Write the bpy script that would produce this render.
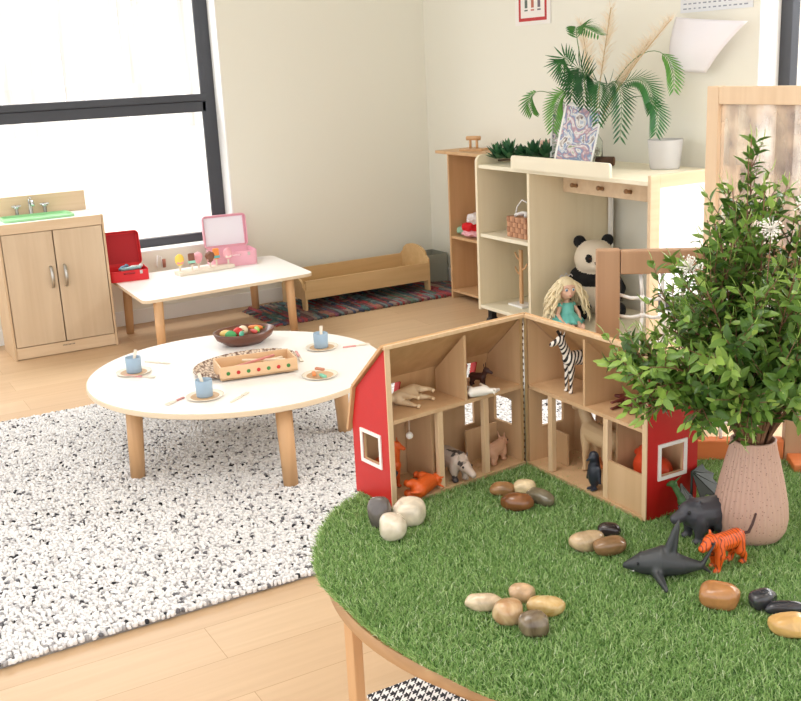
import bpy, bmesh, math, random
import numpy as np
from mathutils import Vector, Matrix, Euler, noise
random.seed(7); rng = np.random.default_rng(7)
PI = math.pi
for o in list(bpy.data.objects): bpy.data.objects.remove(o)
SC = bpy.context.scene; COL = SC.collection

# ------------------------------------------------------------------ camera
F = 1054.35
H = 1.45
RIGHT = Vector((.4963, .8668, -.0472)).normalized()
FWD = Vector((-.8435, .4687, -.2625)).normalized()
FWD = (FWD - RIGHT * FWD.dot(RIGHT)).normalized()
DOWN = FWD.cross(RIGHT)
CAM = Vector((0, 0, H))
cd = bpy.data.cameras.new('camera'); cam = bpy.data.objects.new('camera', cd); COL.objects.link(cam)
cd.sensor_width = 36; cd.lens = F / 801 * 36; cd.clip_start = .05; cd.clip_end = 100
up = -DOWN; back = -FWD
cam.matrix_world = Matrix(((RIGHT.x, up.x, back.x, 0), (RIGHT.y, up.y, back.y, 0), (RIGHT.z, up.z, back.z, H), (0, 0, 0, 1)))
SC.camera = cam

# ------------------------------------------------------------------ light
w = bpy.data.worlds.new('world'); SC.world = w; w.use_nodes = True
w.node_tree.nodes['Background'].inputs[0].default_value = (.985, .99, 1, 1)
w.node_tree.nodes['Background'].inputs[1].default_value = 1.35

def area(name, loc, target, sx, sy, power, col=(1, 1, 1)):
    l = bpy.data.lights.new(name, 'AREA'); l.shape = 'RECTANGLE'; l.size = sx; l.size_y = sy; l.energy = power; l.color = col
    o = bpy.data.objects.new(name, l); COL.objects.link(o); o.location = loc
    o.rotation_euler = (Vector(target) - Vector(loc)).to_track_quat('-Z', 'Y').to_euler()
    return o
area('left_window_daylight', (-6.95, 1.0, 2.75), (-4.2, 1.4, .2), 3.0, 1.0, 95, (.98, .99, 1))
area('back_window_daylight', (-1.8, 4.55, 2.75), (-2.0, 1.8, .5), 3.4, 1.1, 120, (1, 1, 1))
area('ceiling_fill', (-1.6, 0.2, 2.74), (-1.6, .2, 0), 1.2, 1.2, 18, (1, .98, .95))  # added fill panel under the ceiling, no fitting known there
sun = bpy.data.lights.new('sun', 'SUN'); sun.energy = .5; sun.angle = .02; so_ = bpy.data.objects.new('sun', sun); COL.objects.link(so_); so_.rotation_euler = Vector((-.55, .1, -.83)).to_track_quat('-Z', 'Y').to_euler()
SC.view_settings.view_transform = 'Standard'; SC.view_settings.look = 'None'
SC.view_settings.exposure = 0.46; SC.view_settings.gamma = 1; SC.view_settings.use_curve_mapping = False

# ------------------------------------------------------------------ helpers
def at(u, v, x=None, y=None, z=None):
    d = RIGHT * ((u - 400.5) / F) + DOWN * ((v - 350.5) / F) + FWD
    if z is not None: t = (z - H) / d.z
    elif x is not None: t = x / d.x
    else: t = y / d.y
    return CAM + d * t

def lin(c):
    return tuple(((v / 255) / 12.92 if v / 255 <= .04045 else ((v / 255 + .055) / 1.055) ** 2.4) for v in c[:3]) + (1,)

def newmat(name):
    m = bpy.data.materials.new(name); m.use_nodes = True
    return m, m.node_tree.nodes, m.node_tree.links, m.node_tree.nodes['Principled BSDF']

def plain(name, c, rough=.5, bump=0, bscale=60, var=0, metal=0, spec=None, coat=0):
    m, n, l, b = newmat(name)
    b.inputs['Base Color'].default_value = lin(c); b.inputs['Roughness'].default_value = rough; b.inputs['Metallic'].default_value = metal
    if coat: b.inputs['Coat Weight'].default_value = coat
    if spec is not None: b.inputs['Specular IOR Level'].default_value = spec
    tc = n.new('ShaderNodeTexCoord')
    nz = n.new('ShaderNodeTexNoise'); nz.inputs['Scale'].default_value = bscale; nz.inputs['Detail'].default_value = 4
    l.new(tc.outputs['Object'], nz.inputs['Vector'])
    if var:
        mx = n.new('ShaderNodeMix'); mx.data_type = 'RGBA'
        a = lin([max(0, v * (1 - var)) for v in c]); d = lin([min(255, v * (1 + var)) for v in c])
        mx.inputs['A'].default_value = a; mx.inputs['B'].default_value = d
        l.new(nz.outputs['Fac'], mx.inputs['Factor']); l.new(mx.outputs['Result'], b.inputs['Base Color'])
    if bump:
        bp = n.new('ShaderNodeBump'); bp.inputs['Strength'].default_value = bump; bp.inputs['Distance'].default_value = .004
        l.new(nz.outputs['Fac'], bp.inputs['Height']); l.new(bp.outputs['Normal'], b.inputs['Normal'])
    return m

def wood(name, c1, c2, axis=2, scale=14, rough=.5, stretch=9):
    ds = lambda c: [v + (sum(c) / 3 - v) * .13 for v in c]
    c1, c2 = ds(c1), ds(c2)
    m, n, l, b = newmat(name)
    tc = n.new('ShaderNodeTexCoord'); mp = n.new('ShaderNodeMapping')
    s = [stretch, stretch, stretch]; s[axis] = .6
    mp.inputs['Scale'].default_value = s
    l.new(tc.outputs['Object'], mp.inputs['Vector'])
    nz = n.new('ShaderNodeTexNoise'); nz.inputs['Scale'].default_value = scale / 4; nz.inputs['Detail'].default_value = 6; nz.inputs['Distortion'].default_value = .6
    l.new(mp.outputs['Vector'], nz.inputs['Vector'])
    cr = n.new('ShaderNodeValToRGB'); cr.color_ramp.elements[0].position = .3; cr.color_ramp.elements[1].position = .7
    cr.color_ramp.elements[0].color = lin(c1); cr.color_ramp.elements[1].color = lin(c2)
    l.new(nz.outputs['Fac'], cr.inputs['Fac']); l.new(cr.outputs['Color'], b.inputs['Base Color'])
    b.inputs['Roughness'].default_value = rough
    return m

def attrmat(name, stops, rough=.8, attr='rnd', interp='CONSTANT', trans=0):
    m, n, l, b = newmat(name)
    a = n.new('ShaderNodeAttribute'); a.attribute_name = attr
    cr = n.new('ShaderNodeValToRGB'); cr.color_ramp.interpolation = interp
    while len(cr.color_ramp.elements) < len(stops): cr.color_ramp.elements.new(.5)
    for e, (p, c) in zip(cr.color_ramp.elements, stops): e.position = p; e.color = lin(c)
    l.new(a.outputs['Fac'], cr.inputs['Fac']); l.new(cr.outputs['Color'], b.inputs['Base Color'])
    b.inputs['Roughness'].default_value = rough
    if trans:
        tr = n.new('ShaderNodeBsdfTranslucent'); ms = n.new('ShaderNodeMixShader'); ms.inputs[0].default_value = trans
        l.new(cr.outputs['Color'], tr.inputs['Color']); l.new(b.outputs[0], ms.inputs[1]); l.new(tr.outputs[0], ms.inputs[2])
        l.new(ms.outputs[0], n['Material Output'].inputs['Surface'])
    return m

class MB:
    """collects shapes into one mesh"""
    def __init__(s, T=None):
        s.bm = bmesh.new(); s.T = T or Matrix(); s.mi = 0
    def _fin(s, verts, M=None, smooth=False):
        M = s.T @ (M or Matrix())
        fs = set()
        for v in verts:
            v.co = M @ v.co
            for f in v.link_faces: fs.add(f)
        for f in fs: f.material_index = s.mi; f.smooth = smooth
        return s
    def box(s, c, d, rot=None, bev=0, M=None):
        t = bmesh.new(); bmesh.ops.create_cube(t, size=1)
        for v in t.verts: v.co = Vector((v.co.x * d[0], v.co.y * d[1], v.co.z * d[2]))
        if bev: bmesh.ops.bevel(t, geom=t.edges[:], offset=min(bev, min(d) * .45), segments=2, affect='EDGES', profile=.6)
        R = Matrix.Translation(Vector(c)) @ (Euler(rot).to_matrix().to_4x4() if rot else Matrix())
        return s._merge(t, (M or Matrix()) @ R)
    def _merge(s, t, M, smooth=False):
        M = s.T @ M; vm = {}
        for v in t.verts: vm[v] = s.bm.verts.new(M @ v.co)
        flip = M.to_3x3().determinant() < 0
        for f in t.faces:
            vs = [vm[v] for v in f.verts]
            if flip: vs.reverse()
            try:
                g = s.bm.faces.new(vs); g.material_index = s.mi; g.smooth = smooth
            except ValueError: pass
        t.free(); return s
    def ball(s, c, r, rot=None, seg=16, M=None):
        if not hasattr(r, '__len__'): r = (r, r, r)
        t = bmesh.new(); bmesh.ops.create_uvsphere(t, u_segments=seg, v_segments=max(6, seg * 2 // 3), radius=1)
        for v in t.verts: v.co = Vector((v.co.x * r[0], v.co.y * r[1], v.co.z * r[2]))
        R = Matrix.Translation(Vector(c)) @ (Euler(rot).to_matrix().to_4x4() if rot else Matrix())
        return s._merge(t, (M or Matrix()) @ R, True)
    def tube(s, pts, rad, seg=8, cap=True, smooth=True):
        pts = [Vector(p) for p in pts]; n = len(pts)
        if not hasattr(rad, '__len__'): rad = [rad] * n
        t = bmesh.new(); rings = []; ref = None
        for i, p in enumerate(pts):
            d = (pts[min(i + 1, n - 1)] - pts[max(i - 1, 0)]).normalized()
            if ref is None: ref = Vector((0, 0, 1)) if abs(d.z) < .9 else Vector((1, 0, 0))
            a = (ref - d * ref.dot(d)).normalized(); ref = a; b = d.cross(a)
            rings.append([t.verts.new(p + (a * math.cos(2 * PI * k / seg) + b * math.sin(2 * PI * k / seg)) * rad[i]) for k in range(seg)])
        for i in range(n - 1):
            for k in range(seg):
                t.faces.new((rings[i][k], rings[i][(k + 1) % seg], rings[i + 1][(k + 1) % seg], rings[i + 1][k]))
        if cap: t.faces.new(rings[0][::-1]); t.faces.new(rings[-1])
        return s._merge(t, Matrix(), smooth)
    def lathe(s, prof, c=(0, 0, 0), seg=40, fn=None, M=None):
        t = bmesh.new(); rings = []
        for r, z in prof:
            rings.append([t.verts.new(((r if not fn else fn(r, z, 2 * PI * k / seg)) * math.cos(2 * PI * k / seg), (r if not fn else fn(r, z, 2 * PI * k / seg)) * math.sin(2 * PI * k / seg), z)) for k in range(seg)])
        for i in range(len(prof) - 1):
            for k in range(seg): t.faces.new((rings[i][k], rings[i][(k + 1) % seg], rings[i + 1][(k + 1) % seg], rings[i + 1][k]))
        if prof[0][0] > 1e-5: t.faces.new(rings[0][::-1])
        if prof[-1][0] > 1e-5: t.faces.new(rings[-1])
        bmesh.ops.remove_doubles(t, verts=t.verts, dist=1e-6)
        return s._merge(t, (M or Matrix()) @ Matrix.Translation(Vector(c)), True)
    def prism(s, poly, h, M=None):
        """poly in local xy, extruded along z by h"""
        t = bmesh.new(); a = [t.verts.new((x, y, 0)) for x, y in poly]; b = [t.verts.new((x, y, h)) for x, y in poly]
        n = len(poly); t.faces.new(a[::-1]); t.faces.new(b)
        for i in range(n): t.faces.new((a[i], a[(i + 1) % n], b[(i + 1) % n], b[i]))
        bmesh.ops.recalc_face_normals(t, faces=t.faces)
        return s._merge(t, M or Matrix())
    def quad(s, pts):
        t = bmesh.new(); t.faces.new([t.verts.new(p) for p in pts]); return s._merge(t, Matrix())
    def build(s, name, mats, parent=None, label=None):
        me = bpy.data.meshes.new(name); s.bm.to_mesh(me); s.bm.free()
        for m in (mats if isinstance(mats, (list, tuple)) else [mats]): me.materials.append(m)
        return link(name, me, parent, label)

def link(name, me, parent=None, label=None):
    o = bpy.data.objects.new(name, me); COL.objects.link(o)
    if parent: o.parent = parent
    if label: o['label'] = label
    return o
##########
(WHAT YOU ARE ASKED TO DO): Quote, exactly and only, the lines from the first line of the data above through the line containing "SC = bpy.context.scene; COL = SC.collection". The pictures do not belong in it.

(SOLUTION):
Write the bpy script that would produce this render.
import bpy, bmesh, math, random
import numpy as np
from mathutils import Vector, Matrix, Euler, noise
random.seed(7); rng = np.random.default_rng(7)
PI = math.pi
for o in list(bpy.data.objects): bpy.data.objects.remove(o)
SC = bpy.context.scene; COL = SC.collection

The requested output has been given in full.